── Dataset extract

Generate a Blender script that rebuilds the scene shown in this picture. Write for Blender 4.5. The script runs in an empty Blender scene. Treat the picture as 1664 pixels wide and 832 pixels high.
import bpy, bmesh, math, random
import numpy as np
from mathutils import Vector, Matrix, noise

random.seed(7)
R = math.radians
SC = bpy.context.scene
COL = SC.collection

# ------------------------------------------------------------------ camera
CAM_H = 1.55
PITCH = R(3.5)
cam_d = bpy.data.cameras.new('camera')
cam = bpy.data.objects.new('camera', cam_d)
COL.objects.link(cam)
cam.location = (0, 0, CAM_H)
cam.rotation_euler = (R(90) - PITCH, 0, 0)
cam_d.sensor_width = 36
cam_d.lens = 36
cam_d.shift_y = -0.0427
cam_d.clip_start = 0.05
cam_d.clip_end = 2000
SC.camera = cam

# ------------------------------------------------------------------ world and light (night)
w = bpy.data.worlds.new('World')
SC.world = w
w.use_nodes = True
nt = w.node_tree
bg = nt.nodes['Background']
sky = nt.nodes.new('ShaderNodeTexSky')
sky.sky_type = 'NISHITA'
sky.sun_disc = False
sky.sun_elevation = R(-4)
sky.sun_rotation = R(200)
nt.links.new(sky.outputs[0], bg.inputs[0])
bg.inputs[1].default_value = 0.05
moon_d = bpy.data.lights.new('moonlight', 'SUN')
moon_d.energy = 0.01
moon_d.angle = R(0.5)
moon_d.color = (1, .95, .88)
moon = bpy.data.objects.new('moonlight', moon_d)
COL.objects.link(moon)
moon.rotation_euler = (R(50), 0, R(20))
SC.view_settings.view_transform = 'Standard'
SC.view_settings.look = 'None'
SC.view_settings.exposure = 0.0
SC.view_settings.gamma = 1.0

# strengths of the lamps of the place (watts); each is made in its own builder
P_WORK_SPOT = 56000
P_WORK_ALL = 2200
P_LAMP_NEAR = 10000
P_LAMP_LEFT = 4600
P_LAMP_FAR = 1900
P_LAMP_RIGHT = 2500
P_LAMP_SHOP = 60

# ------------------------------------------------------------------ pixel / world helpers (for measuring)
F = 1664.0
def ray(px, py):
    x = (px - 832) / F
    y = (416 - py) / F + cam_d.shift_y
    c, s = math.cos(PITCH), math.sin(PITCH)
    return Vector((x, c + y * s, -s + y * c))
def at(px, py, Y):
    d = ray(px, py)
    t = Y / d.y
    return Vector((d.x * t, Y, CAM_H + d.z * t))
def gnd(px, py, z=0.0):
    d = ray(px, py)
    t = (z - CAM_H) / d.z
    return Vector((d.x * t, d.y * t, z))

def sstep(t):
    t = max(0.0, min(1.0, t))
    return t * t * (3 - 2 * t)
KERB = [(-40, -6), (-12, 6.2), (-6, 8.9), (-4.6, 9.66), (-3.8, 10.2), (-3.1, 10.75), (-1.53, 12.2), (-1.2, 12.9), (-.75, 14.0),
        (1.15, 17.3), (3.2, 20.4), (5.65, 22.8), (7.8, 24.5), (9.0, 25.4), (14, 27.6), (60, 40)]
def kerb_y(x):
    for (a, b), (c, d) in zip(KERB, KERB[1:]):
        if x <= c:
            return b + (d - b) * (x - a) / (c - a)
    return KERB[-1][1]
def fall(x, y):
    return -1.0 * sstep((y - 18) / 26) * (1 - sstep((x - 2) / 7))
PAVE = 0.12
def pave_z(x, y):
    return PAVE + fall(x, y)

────

▶ _Work to complete_: Quote exactly the first line of the data and every line after it through the one holding "SC.camera = cam".

▶ _Answer to this problem_:
Generate a Blender script that rebuilds the scene shown in this picture. Write for Blender 4.5. The script runs in an empty Blender scene. Treat the picture as 1664 pixels wide and 832 pixels high.
import bpy, bmesh, math, random
import numpy as np
from mathutils import Vector, Matrix, noise

random.seed(7)
R = math.radians
SC = bpy.context.scene
COL = SC.collection

# ------------------------------------------------------------------ camera
CAM_H = 1.55
PITCH = R(3.5)
cam_d = bpy.data.cameras.new('camera')
cam = bpy.data.objects.new('camera', cam_d)
COL.objects.link(cam)
cam.location = (0, 0, CAM_H)
cam.rotation_euler = (R(90) - PITCH, 0, 0)
cam_d.sensor_width = 36
cam_d.lens = 36
cam_d.shift_y = -0.0427
cam_d.clip_start = 0.05
cam_d.clip_end = 2000
SC.camera = cam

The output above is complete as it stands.